Iraq’s political economy remains largely based on patronage and corruption, with the privileged and clerical class exploiting the political vacuum of recent years to expand their fiefdoms. In the vibrant economy of the south, for example, powerful Shiite political entities control at least a portion of the port activity and the trade relationship with Iran.

Additionally, the Iraqi Parliament is notoriously slow to move and, with national elections set for January, political uncertainty could throw up further political obstacles.

Nevertheless, the economic climate continues to draw foreign interest. This week's trade conference in Washington is fully booked and media attention is growing, providing a good indicator of the increasing awareness from the parts of the U.S. business sector that have the stomach and influence to do business in Iraq.

Representatives from such powerhouses as Boeing, Exxon Mobil and GE join an illustrative list of potential American investors in Iraq. U.S. companies 360 Architecture and Newport Global have already formed a joint venture with the Iraqi firm Abdullah al-Jiburi Contracting, Iraq’s largest general contractor, to build a "sports township" in Basra for the 2013 Gulf Cup soccer tournament.

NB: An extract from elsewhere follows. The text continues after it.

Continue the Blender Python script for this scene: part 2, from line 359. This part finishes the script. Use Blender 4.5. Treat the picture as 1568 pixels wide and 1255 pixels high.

Oil, of course, ranks first in terms of attractive sectors. Iraq in 2008 was the 13th largest producer of crude oil in the world, while its proven reserves rank third. But analysts believe Iraq has an even bigger potential as only a fraction of the known fields are in development and most of the country remains unexplored.

Iraq in June moved forward with its first post-invasion international auction for lucrative oil contracts, though political instability, a lack of necessary legislation and lingering concerns over violence prompted many potential investors to shy away. Iraq is missing out on billions of dollars revenue because it cannot generate the foreign interest it needs and a second round of auctions has already been delayed.

But officials say Iraq needs more than oil investments as the country’s major infrastructure – roads, bridges, not to mention electricity – tries to rebuild. Today the country is in urgent need of foreign capital and expertise to achieve these goals, and Baghdad has made some modest steps toward opening the sector to external investment.

For many potential U.S investors, corruption remains the main obstacle. While some steps have been taken to deal with this issue, many foreign businesses say the potential pitfalls and uncertainties of the system are still too significant to contemplate investment even amid an improving security environment.

Nonetheless, U.S. Vice President Joe Biden, during a September visit to Iraq, lauded the investment opportunities in the country, extending a warm welcome to Iraqi officials for this week's investment conference in Washington. Iraqi Prime Minister Nouri al-Maliki has said that he will present the conference with a wish list for U.S. investors.

Even so, while there are substantial opportunities for American money in Iraq and trends suggest the country is on the road to recovery, there is still a long way to go before U.S. investors readily pour their money into the country.

Iraqi officials have their work cut out for them this week as they seek to change this perception.